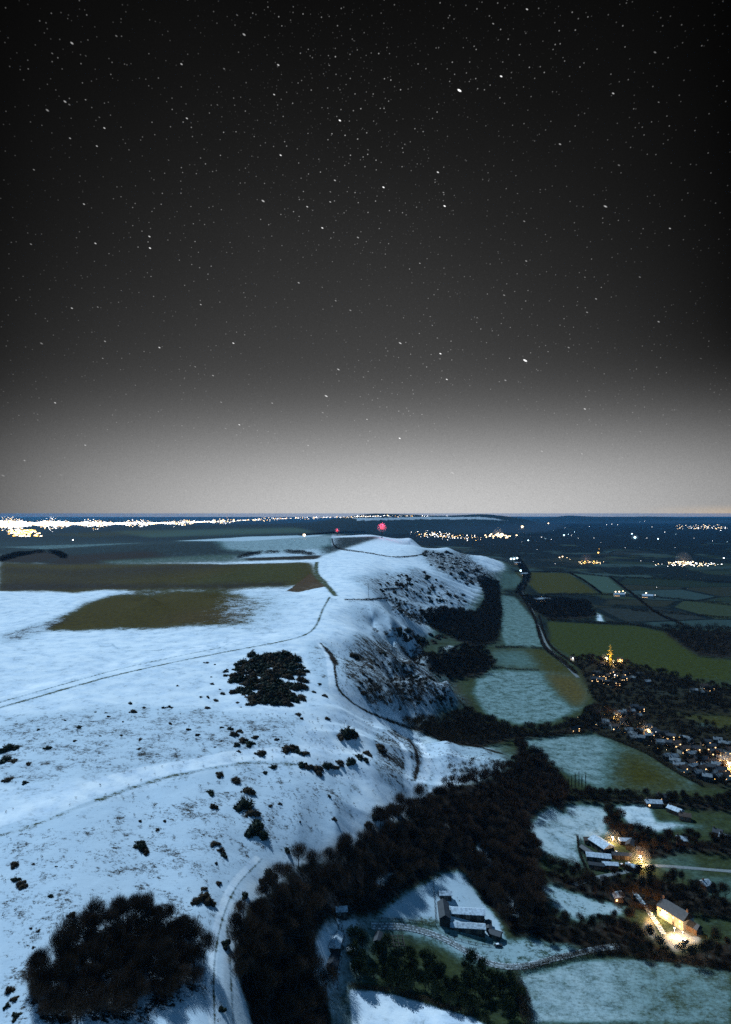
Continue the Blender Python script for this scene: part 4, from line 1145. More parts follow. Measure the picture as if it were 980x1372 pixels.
# ------------------------------------------------------------------ buildings
def house(loc, rz, L, Wd, H, R, wall, roof, label, group=None, lit=(), name='house', chimneys=1, cat='house', hip=0.0, door=True, windows=2, s=1.0, warm='win_warm'):
    """walls with window and door openings dressed in frames; x is the long side"""
    root = empty(name, loc, rz, s)
    tag(root, label, cat, group)
    w = MB(); w.box(-L / 2, L / 2, -Wd / 2, Wd / 2, -1.5, H)
    w.add([(-L / 2, -Wd / 2, H), (-L / 2, Wd / 2, H), (-L / 2, 0, H + R), (L / 2, -Wd / 2, H), (L / 2, Wd / 2, H), (L / 2, 0, H + R)], [(0, 2, 1), (3, 4, 5)]) if not hip else None
    w.build('wall', wall, root)
    r = MB(); r.prism_roof(-L / 2, L / 2, -Wd / 2, Wd / 2, H + 0.12, R, slot=0, hip=hip)
    ro = r.build('roof', roof, root)
    for c in range(chimneys):
        x = (L / 2 - 0.8) * (1 if c else -1)
        MB().box(x - .45, x + .45, -.4, .4, H + R * 0.5, H + R + 1.2).box(x - .15, x + .15, -.15, .15, H + R + 1.2, H + R + 1.6).build('chimney', M['brick'], ro)
    k = 0
    for side in (-1, 1):
        for fl in range(windows):
            n = max(2, int(L / 3.5))
            for i in range(n):
                x = -L / 2 + (i + 0.5) * L / n
                z = 1.0 + fl * 2.6
                if z + 1.3 > H: continue
                if fl == 0 and i == n // 2 and side == -1 and door:
                    d = MB().box(x - .5, x + .5, side * Wd / 2 - .06, side * Wd / 2 + .06, 0, 2.1).build('door', M['timber'], root)
                    MB().box(x + .3, x + .38, side * (Wd / 2 + .08) - .03, side * (Wd / 2 + .08) + .03, 1.0, 1.12).build('handle', M['steel'], d)
                    continue
                f = MB().box(x - .7, x + .7, side * Wd / 2 - .04, side * Wd / 2 + .04, z, z + 1.25).build('window', M['render_wall'], root)
                MB().box(x - .58, x - .04, side * Wd / 2 - .07, side * Wd / 2 + .07, z + .1, z + 1.15).box(x + .04, x + .58, side * Wd / 2 - .07, side * Wd / 2 + .07, z + .1, z + 1.15).build('pane', M[warm] if k in lit else M['glass'], f)
                k += 1
    return root
def at(px, py, dz=0.0):
    x, Y = hit(px, py)
    return (x, Y, ground(x, Y) + dz)

# long twin sheds, wing and lean-to of the farm below the wood
def barn(px, py, rz, L, Wd, H, R, wall, roof, label, name='barn', openings=3, cat='barn', **kw):
    x, Y, z = at(px, py)
    root = empty(name, (x, Y, z), rz)
    tag(root, label, cat, kw.get('group'))
    w = MB().box(-L / 2, L / 2, -Wd / 2, Wd / 2, -2.0, H)
    w.add([(-L / 2, -Wd / 2, H), (-L / 2, Wd / 2, H), (-L / 2, 0, H + R), (L / 2, -Wd / 2, H), (L / 2, Wd / 2, H), (L / 2, 0, H + R)], [(0, 2, 1), (3, 4, 5)])
    w.build('wall', wall, root)
    MB().prism_roof(-L / 2, L / 2, -Wd / 2, Wd / 2, H + 0.1, R, over=0.5).build('roof', roof, root)
    for i in range(openings):
        xx = -L / 2 + (i + 0.5) * L / openings
        d = MB().box(xx - 1.3, xx + 1.3, -Wd / 2 - .08, -Wd / 2 + .05, 0, min(2.6, H - .3)).build('door', M['timber'], root)
        MB().box(xx - .05, xx + .05, -Wd / 2 - .14, -Wd / 2 - .06, .1, min(2.5, H - .4)).build('batten', M['board'], d)
    return root
snowroof, slate, tile = M['roof_snow'], M['roof_slate'], M['roof_tile']
barn(627, 1228, radians(-6), 18, 6.0, 3.0, 1.7, M['board'], snowroof, 'long dark-walled shed with snowy roof, the farther of the twin sheds')
barn(627, 1247, radians(-6), 18, 4.6, 2.8, 1.3, M['board'], snowroof, 'long low shed with snowy roof, the nearer of the twin sheds')
barn(595, 1228, radians(88), 15, 5.4, 3.4, 2.0, M['board'], M['roof_slate'], 'narrow slate-roofed wing standing end-on beside the twin sheds', openings=2)
barn(597, 1203, radians(0), 6.5, 4, 2.6, 1.4, M['board'], snowroof, 'little square outhouse with white roof behind the slate wing', openings=1, name='outhouse', cat='outhouse')
barn(664, 1256, radians(-30), 6, 4.2, 2.5, 1.0, M['board'], slate, 'small black shed at the right end of the twin sheds', openings=1, name='shed', cat='shed')
barn(655, 1244, radians(80), 7, 2.6, 2.1, 0.6, M['board'], slate, 'narrow black lean-to between twin sheds and small black shed', openings=1, name='shed', cat='shed')
# left group beside the wood
house(at(458, 1226), radians(5), 5.5, 4.5, 3.0, 1.6, M['board'], snowroof, 'little white-roofed cottage in the clearing left of the gardens', lit=(), windows=1, name='cottage', cat='cottage')
barn(451, 1268, radians(83), 11, 4.6, 2.8, 1.5, M['board'], snowroof, 'long white-roofed shed beside the wood edge', openings=2)
barn(447, 1295, radians(83), 9, 4.4, 2.6, 1.4, M['board'], M['roof_slate'], 'dark-roofed shed at the near end of the long white-roofed shed', openings=2)
barn(470, 1277, radians(5), 4, 2.4, 2.0, 0.7, M['board'], snowroof, 'tiny white-roofed hut at the edge of the rough gardens', openings=1, name='hut', cat='hut')
barn(507, 1262, radians(80), 7, 3.0, 2.4, 1.0, M['timber'], slate, 'small weathered stable beside the timber frame', openings=1, name='stable', cat='stable')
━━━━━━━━
** TO DO **
Every line above should be repeated exactly; pictures stay out of the copy.

** RESPONSE TO THE EXERCISE **
Continue the Blender Python script for this scene: part 4, from line 1145. More parts follow. Measure the picture as if it were 980x1372 pixels.
# ------------------------------------------------------------------ buildings
def house(loc, rz, L, Wd, H, R, wall, roof, label, group=None, lit=(), name='house', chimneys=1, cat='house', hip=0.0, door=True, windows=2, s=1.0, warm='win_warm'):
    """walls with window and door openings dressed in frames; x is the long side"""
    root = empty(name, loc, rz, s)
    tag(root, label, cat, group)
    w = MB(); w.box(-L / 2, L / 2, -Wd / 2, Wd / 2, -1.5, H)
    w.add([(-L / 2, -Wd / 2, H), (-L / 2, Wd / 2, H), (-L / 2, 0, H + R), (L / 2, -Wd / 2, H), (L / 2, Wd / 2, H), (L / 2, 0, H + R)], [(0, 2, 1), (3, 4, 5)]) if not hip else None
    w.build('wall', wall, root)
    r = MB(); r.prism_roof(-L / 2, L / 2, -Wd / 2, Wd / 2, H + 0.12, R, slot=0, hip=hip)
    ro = r.build('roof', roof, root)
    for c in range(chimneys):
        x = (L / 2 - 0.8) * (1 if c else -1)
        MB().box(x - .45, x + .45, -.4, .4, H + R * 0.5, H + R + 1.2).box(x - .15, x + .15, -.15, .15, H + R + 1.2, H + R + 1.6).build('chimney', M['brick'], ro)
    k = 0
    for side in (-1, 1):
        for fl in range(windows):
            n = max(2, int(L / 3.5))
            for i in range(n):
                x = -L / 2 + (i + 0.5) * L / n
                z = 1.0 + fl * 2.6
                if z + 1.3 > H: continue
                if fl == 0 and i == n // 2 and side == -1 and door:
                    d = MB().box(x - .5, x + .5, side * Wd / 2 - .06, side * Wd / 2 + .06, 0, 2.1).build('door', M['timber'], root)
                    MB().box(x + .3, x + .38, side * (Wd / 2 + .08) - .03, side * (Wd / 2 + .08) + .03, 1.0, 1.12).build('handle', M['steel'], d)
                    continue
                f = MB().box(x - .7, x + .7, side * Wd / 2 - .04, side * Wd / 2 + .04, z, z + 1.25).build('window', M['render_wall'], root)
                MB().box(x - .58, x - .04, side * Wd / 2 - .07, side * Wd / 2 + .07, z + .1, z + 1.15).box(x + .04, x + .58, side * Wd / 2 - .07, side * Wd / 2 + .07, z + .1, z + 1.15).build('pane', M[warm] if k in lit else M['glass'], f)
                k += 1
    return root
def at(px, py, dz=0.0):
    x, Y = hit(px, py)
    return (x, Y, ground(x, Y) + dz)

# long twin sheds, wing and lean-to of the farm below the wood
def barn(px, py, rz, L, Wd, H, R, wall, roof, label, name='barn', openings=3, cat='barn', **kw):
    x, Y, z = at(px, py)
    root = empty(name, (x, Y, z), rz)
    tag(root, label, cat, kw.get('group'))
    w = MB().box(-L / 2, L / 2, -Wd / 2, Wd / 2, -2.0, H)
    w.add([(-L / 2, -Wd / 2, H), (-L / 2, Wd / 2, H), (-L / 2, 0, H + R), (L / 2, -Wd / 2, H), (L / 2, Wd / 2, H), (L / 2, 0, H + R)], [(0, 2, 1), (3, 4, 5)])
    w.build('wall', wall, root)
    MB().prism_roof(-L / 2, L / 2, -Wd / 2, Wd / 2, H + 0.1, R, over=0.5).build('roof', roof, root)
    for i in range(openings):
        xx = -L / 2 + (i + 0.5) * L / openings
        d = MB().box(xx - 1.3, xx + 1.3, -Wd / 2 - .08, -Wd / 2 + .05, 0, min(2.6, H - .3)).build('door', M['timber'], root)
        MB().box(xx - .05, xx + .05, -Wd / 2 - .14, -Wd / 2 - .06, .1, min(2.5, H - .4)).build('batten', M['board'], d)
    return root
snowroof, slate, tile = M['roof_snow'], M['roof_slate'], M['roof_tile']
barn(627, 1228, radians(-6), 18, 6.0, 3.0, 1.7, M['board'], snowroof, 'long dark-walled shed with snowy roof, the farther of the twin sheds')
barn(627, 1247, radians(-6), 18, 4.6, 2.8, 1.3, M['board'], snowroof, 'long low shed with snowy roof, the nearer of the twin sheds')
barn(595, 1228, radians(88), 15, 5.4, 3.4, 2.0, M['board'], M['roof_slate'], 'narrow slate-roofed wing standing end-on beside the twin sheds', openings=2)
barn(597, 1203, radians(0), 6.5, 4, 2.6, 1.4, M['board'], snowroof, 'little square outhouse with white roof behind the slate wing', openings=1, name='outhouse', cat='outhouse')
barn(664, 1256, radians(-30), 6, 4.2, 2.5, 1.0, M['board'], slate, 'small black shed at the right end of the twin sheds', openings=1, name='shed', cat='shed')
barn(655, 1244, radians(80), 7, 2.6, 2.1, 0.6, M['board'], slate, 'narrow black lean-to between twin sheds and small black shed', openings=1, name='shed', cat='shed')
# left group beside the wood
house(at(458, 1226), radians(5), 5.5, 4.5, 3.0, 1.6, M['board'], snowroof, 'little white-roofed cottage in the clearing left of the gardens', lit=(), windows=1, name='cottage', cat='cottage')
barn(451, 1268, radians(83), 11, 4.6, 2.8, 1.5, M['board'], snowroof, 'long white-roofed shed beside the wood edge', openings=2)
barn(447, 1295, radians(83), 9, 4.4, 2.6, 1.4, M['board'], M['roof_slate'], 'dark-roofed shed at the near end of the long white-roofed shed', openings=2)
barn(470, 1277, radians(5), 4, 2.4, 2.0, 0.7, M['board'], snowroof, 'tiny white-roofed hut at the edge of the rough gardens', openings=1, name='hut', cat='hut')
barn(507, 1262, radians(80), 7, 3.0, 2.4, 1.0, M['timber'], slate, 'small weathered stable beside the timber frame', openings=1, name='stable', cat='stable')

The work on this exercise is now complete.